### What the exercise asks
Extract everything from the first line through the line with "R = math.radians", both ends included, except for any pictures.

::: Data section

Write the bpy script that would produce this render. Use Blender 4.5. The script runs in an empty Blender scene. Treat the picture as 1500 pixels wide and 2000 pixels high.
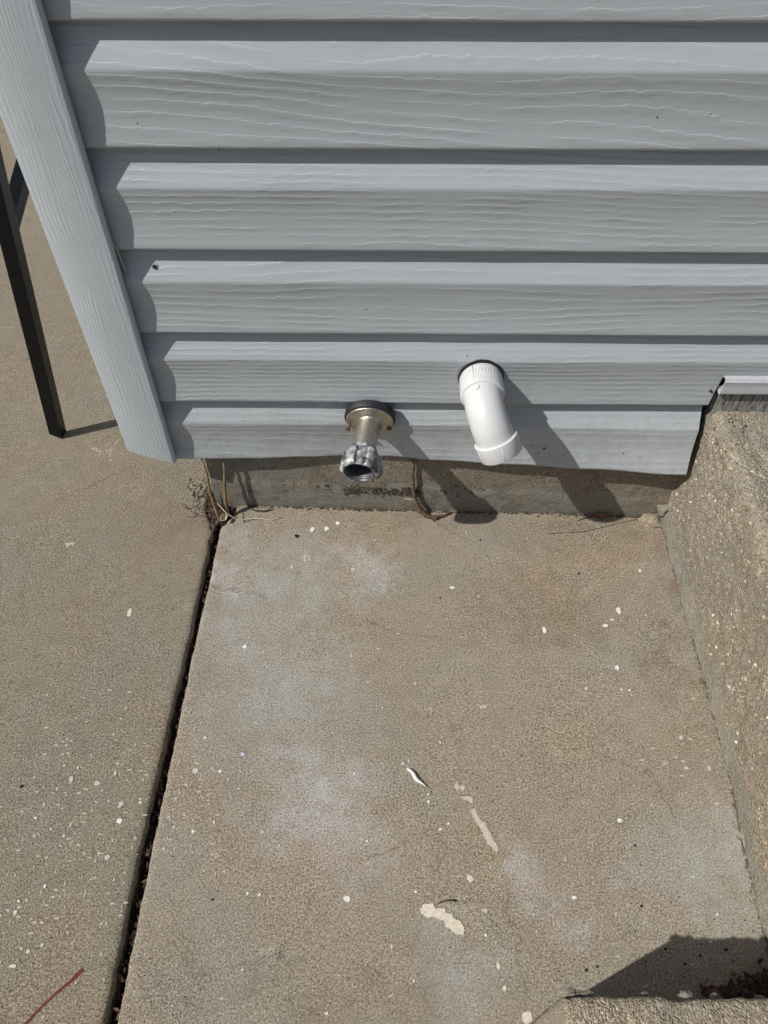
import bpy, bmesh, math, random
from mathutils import Vector, Matrix, noise

# ------------------------------------------------------------------ camera, sky, sun, exposure
scene = bpy.context.scene
COL = scene.collection
R = math.radians

cam_d = bpy.data.cameras.new('camera')
cam = bpy.data.objects.new('camera', cam_d)
COL.objects.link(cam)
cam_d.sensor_fit = 'VERTICAL'
cam_d.sensor_height = 24.0
cam_d.lens = 1489.3 / 2000 * 24.0
cam_d.clip_start = 0.01
cam_d.clip_end = 500
rt = Vector((0.99991648, 0.01286073, -0.0012791))
up = Vector((-0.00905517, 0.76775602, 0.64067831))
bk = Vector((0.00922163, -0.64061322, 0.76780835))
cam.matrix_world = Matrix(((rt.x, up.x, bk.x, 0.3201), (rt.y, up.y, bk.y, -0.7771),
                           (rt.z, up.z, bk.z, 0.9459), (0, 0, 0, 1)))
scene.camera = cam

SUN_AZ, SUN_EL = R(26.0), R(46.0)          # travel direction of the light on the ground, measured from +X towards +Y
ldir = Vector((math.cos(SUN_AZ) * math.cos(SUN_EL), math.sin(SUN_AZ) * math.cos(SUN_EL), -math.sin(SUN_EL)))

world = bpy.data.worlds.new('World')
scene.world = world
world.use_nodes = True
wn = world.node_tree
bg = wn.nodes['Background']
sky = wn.nodes.new('ShaderNodeTexSky')
sky.sky_type = 'NISHITA'
sky.sun_disc = False
sky.sun_elevation = SUN_EL
sky.sun_rotation = math.atan2(-ldir.x, -ldir.y)
sky.air_density = 1.0
sky.dust_density = 2.0
sky.ozone_density = 1.0
wn.links.new(sky.outputs[0], bg.inputs[0])
bg.inputs[1].default_value = 0.060

sun_d = bpy.data.lights.new('sun', 'SUN')
sun_d.energy = 3.7
sun_d.angle = R(0.7)
sun_d.color = (1.0, 0.955, 0.89)
sun = bpy.data.objects.new('sun', sun_d)
COL.objects.link(sun)
sun.rotation_euler = ldir.to_track_quat('-Z', 'Y').to_euler()

vs = scene.view_settings
vs.view_transform = 'Standard'
vs.look = 'None'
vs.exposure = 0.20
vs.gamma = 1.0
vs.use_curve_mapping = False

# ------------------------------------------------------------------ helpers
rnd = random.Random(7)
P = 0.1143            # siding exposure
Z0 = 0.13             # bottom edge of the lowest course above the slab


def nz(x, y, z=0.0):
    return noise.noise(Vector((x, y, z)))


def fbm(x, y, z=0.0, o=3):
    s, a, t = 0.0, 1.0, 0.0
    for i in range(o):
        s += a * nz(x, y, z)
        t += a
        x, y, z, a = x * 2.07 + 3.1, y * 2.07 - 1.7, z * 2.07 + 5.3, a * 0.5
    return s / t


def sstep(a, b, v):
    t = min(1.0, max(0.0, (v - a) / (b - a)))
    return t * t * (3 - 2 * t)


def interp(pts, x):
    if x <= pts[0][0]:
        return pts[0][1]
    for (a, va), (b, vb) in zip(pts, pts[1:]):
        if x <= b:
            t = (x - a) / (b - a)
            t = t * t * (3 - 2 * t)
            return va + (vb - va) * t
    return pts[-1][1]


def mesh_obj(name, verts, faces, mat, parent=None, smooth=True, angle=None):
    me = bpy.data.meshes.new(name)
    me.from_pydata([tuple(v) for v in verts], [], faces)
    bm = bmesh.new()
    bm.from_mesh(me)
    bmesh.ops.recalc_face_normals(bm, faces=bm.faces)
    bm.to_mesh(me)
    bm.free()
    me.materials.append(mat)
    if smooth:
        for p in me.polygons:
            p.use_smooth = True
        if angle:
            me.set_sharp_from_angle(angle=R(angle))
    o = bpy.data.objects.new(name, me)
    COL.objects.link(o)
    if parent:
        o.parent = parent
    return o


def thing(name, label, cat, loc=(0, 0, 0), group=None):
    o = bpy.data.objects.new(name, None)
    COL.objects.link(o)
    o.location = loc
    o.empty_display_size = 0.02
    o['label'] = label
    o['category'] = cat
    if group:
        o['group'] = group
    return o


def tag(o, label, cat, group=None):
    o['label'] = label
    o['category'] = cat
    if group:
        o['group'] = group
    return o


class MB:
    """collects shapes into one mesh"""

    def __init__(s):
        s.v, s.f = [], []

    def add(s, v, f):
        n = len(s.v)
        s.v += [Vector(p) for p in v]
        s.f += [tuple(i + n for i in q) for q in f]
        return s

    def box(s, a, b):
        x0, y0, z0 = a
        x1, y1, z1 = b
        return s.add([(x0, y0, z0), (x1, y0, z0), (x1, y1, z0), (x0, y1, z0), (x0, y0, z1), (x1, y0, z1), (x1, y1, z1), (x0, y1, z1)],
                     [(0, 3, 2, 1), (4, 5, 6, 7), (0, 1, 5, 4), (1, 2, 6, 5), (2, 3, 7, 6), (3, 0, 4, 7)])

    def grid(s, pts):
        """pts: list of rows of points"""
        n, m = len(pts), len(pts[0])
        return s.add([p for r in pts for p in r],
                     [(i * m + j, i * m + j + 1, (i + 1) * m + j + 1, (i + 1) * m + j) for i in range(n - 1) for j in range(m - 1)])

    def rings(s, rings, cap0=False, cap1=False):
        n, m = len(rings), len(rings[0])
        f = [(i * m + j, i * m + (j + 1) % m, (i + 1) * m + (j + 1) % m, (i + 1) * m + j) for i in range(n - 1) for j in range(m)]
        if cap0:
            f.append(tuple(range(m))[::-1])
        if cap1:
            f.append(tuple((n - 1) * m + j for j in range(m)))
        return s.add([p for r in rings for p in r], f)

    def tube(s, path, rad, k=8, cap=True):
        path = [Vector(p) for p in path]
        rr = []
        ref = Vector((0.31, 0.17, 0.93))
        for i, p in enumerate(path):
            d = (path[min(i + 1, len(path) - 1)] - path[max(i - 1, 0)]).normalized()
            a = d.cross(ref).normalized()
            b = d.cross(a)
            r = rad[i] if isinstance(rad, (list, tuple)) else rad
            rr.append([p + (a * math.cos(t) + b * math.sin(t)) * r for t in [2 * math.pi * j / k for j in range(k)]])
        return s.rings(rr, cap, cap)

    def lathe(s, prof, org, axis, k=32, rfun=None, cap0=False, cap1=False):
        """prof: list of (distance along axis, radius)"""
        org, axis = Vector(org), Vector(axis).normalized()
        a = axis.cross(Vector((0, 0, 1)))
        a = a.normalized() if a.length > 1e-3 else Vector((1, 0, 0))
        b = axis.cross(a)
        rr = []
        for h, r in prof:
            rr.append([org + axis * h + (a * math.cos(t) + b * math.sin(t)) * (r * (rfun(t, h) if rfun else 1))
                       for t in [2 * math.pi * j / k for j in range(k)]])
        return s.rings(rr, cap0, cap1)

    def blob(s, c, r, sc=(1, 1, 1), jit=0.25, seed=0, sub=1):
        bm = bmesh.new()
        bmesh.ops.create_icosphere(bm, subdivisions=sub, radius=1.0)
        q = Vector((seed * 1.37, seed * 0.71, seed * 2.11))
        v = []
        for p in bm.verts:
            w = 1 + jit * 2 * noise.noise(p.co * 1.3 + q)
            v.append(Vector(c) + Vector((p.co.x * sc[0], p.co.y * sc[1], p.co.z * sc[2])) * r * w)
        f = [tuple(x.index for x in fc.verts) for fc in bm.faces]
        bm.free()
        return s.add(v, f)

    def build(s, name, mat, parent=None, smooth=True, angle=None):
        return mesh_obj(name, s.v, s.f, mat, parent, smooth, angle)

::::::

### Response
Write the bpy script that would produce this render. Use Blender 4.5. The script runs in an empty Blender scene. Treat the picture as 1500 pixels wide and 2000 pixels high.
import bpy, bmesh, math, random
from mathutils import Vector, Matrix, noise

# ------------------------------------------------------------------ camera, sky, sun, exposure
scene = bpy.context.scene
COL = scene.collection
R = math.radians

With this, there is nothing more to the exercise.